Tuesday, August 10, 2021

Upside Downside

Greg Ellifritz has a good piece up on some of the pros and cons of the traditional double-action auto.
"Surprisingly, the dual trigger pulls were not the problem that you might expect them to be. At the time, a lot of the officers had been originally trained on revolvers. The first pull of the TDA auto is quite similar in feel to a double action revolver trigger.

The bigger training issue was managing the TDA auto’s decocking lever. Teaching a student when to decock while the pistol was still in hand was harder than teaching the double action trigger pull. Getting students to remember to decock before holstering while under a lot of stress was hard work. When the stress levels increased, I had lots of cops trying to holster cocked TDA pistols.
"
I pretty much agree with his observations.

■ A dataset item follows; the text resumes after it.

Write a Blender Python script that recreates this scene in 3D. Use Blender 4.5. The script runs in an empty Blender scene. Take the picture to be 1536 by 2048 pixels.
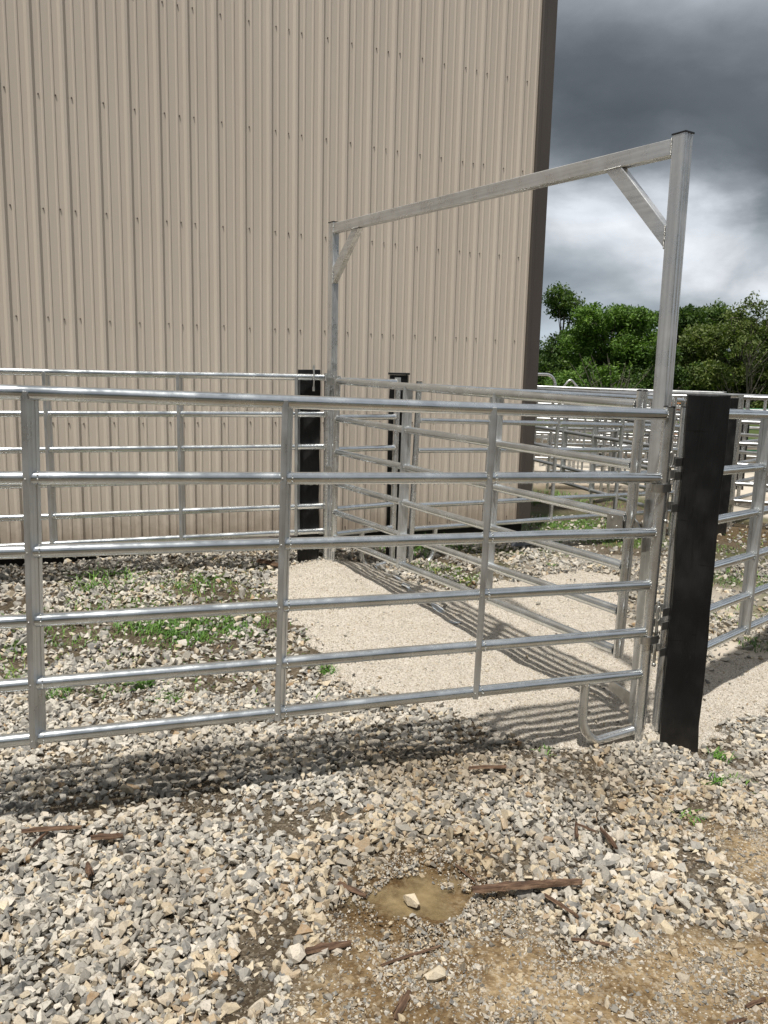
import bpy, bmesh, math, random
import numpy as np
from mathutils import Vector, Matrix
random.seed(7); rng = np.random.default_rng(11)
S = bpy.context.scene
COL = S.collection
R = math.radians

# ------------------------------------------------------------------ camera
cam = bpy.data.objects.new('camera', bpy.data.cameras.new('camera')); COL.objects.link(cam)
cam.data.sensor_fit = 'HORIZONTAL'; cam.data.sensor_width = 36.0
cam.data.lens = 36.0 * 1615.5 / 1536.0
cam.data.clip_start = 0.05; cam.data.clip_end = 1500
M = Matrix(((0.99973194, -0.02315265, 0.0, 0.0),
            (0.00380597, 0.16434178, -0.98639611, 0.0),
            (0.02283768, 0.9861317, 0.16438585, 1.70),
            (0, 0, 0, 1)))
cam.matrix_world = M
S.camera = cam

# ------------------------------------------------------------------ light
SUN_EL = R(71); SUN_TO = Vector((-0.32, -0.947, 0)).normalized()      # horizontal direction towards the sun
sd = Vector((SUN_TO.x * math.cos(SUN_EL), SUN_TO.y * math.cos(SUN_EL), math.sin(SUN_EL)))
sun = bpy.data.objects.new('sun', bpy.data.lights.new('sun', 'SUN')); COL.objects.link(sun)
sun.data.energy = 5.0; sun.data.angle = R(1.8); sun.data.color = (1.0, 0.955, 0.88)
sun.rotation_euler = sd.to_track_quat('Z', 'Y').to_euler()
sun.location = (0, 0, 30)

def nd(nt, typ, loc=None, **kw):
    n = nt.nodes.new(typ)
    for k, v in kw.items():
        if k == 'inp':
            for a, b in v.items(): n.inputs[a].default_value = b
        else: setattr(n, k, v)
    return n
def ramp(nt, pts, interp='LINEAR'):
    n = nt.nodes.new('ShaderNodeValToRGB'); cr = n.color_ramp; cr.interpolation = interp
    while len(cr.elements) > 1: cr.elements.remove(cr.elements[-1])
    cr.elements[0].position = pts[0][0]; c = pts[0][1]; cr.elements[0].color = (*c, 1) if len(c) == 3 else c
    for p, c in pts[1:]:
        e = cr.elements.new(p); e.color = (*c, 1)
    return n
def mixc(nt, fac, a, b, mode='MIX'):
    n = nt.nodes.new('ShaderNodeMix'); n.data_type = 'RGBA'; n.blend_type = mode; n.clamp_factor = True
    L = nt.links.new
    for s, v in ((n.inputs[0], fac), (n.inputs[6], a), (n.inputs[7], b)):
        if isinstance(v, bpy.types.NodeSocket): L(v, s)
        elif isinstance(v, (int, float)): s.default_value = v
        else: s.default_value = (*v, 1)
    return n.outputs[2]
def mth(nt, op, a, b=None, c=None, clamp=False):
    n = nt.nodes.new('ShaderNodeMath'); n.operation = op; n.use_clamp = clamp
    for s, v in zip(n.inputs, (a, b, c)):
        if v is None: continue
        if isinstance(v, bpy.types.NodeSocket): nt.links.new(v, s)
        else: s.default_value = v
    return n.outputs[0]
def g3(v): return (v, v, v)

W = bpy.data.worlds.new('World'); S.world = W; W.use_nodes = True
nt = W.node_tree; nt.nodes.clear(); L = nt.links.new
out = nd(nt, 'ShaderNodeOutputWorld'); bg = nd(nt, 'ShaderNodeBackground'); bg.inputs[1].default_value = 1.0
L(bg.outputs[0], out.inputs[0])
sky = nd(nt, 'ShaderNodeTexSky', sky_type='NISHITA', sun_disc=False)
sky.sun_elevation = SUN_EL; sky.sun_rotation = math.atan2(SUN_TO.x, SUN_TO.y); sky.altitude = 200
tc = nd(nt, 'ShaderNodeTexCoord')
sep = nd(nt, 'ShaderNodeSeparateXYZ'); L(tc.outputs['Generated'], sep.inputs[0])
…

Everything has tradeoffs. If you carry a TDA (or a single-action like a 1911), you need to reliably and habitually activate the decocker (on a TDA) or safety (on an SAO) when you come off the sights, otherwise many potential advantages are lost. This is complicated on TDA autos with non-returning combination safety/decockers; on a S&W like the one in the photo, I flip the lever down to decock the pistol and back up again immediately to ready the pistol for work again. Real proficiency with either TDA or SAO will be higher-maintenance than equivalent skill with a striker-fired auto. 

I still think a light-but-long DAO is the best of both worlds for the non-hobbyist* defensive user, but I've long realized that I’m shouting into the void on this one.

[SARCASM ALERT] The complete necessity of sub-.25 splits in defensive situations has totally poisoned the well for the commercial success of DAO guns. Mrs. Edna Crabapple will not be able to defend herself from felons without a short-travel, sub 5# trigger. [/SARCASM ALERT]

Would you consider yourself unarmed with a DA/SA gun like this Smif 1066? I wouldn't.


*By "non-hobbyist" I mean the typical gun owner, who likely isn't reading this blog and wouldn't list "guns" as one of their hobbies. They keep a gun in the house the same way most people keep a fire extinguisher. However the market does not cater to their needs, because they're generally one-and-done customers, not enthusiastic repeat buyers. The market caters to gun nerds like me and you.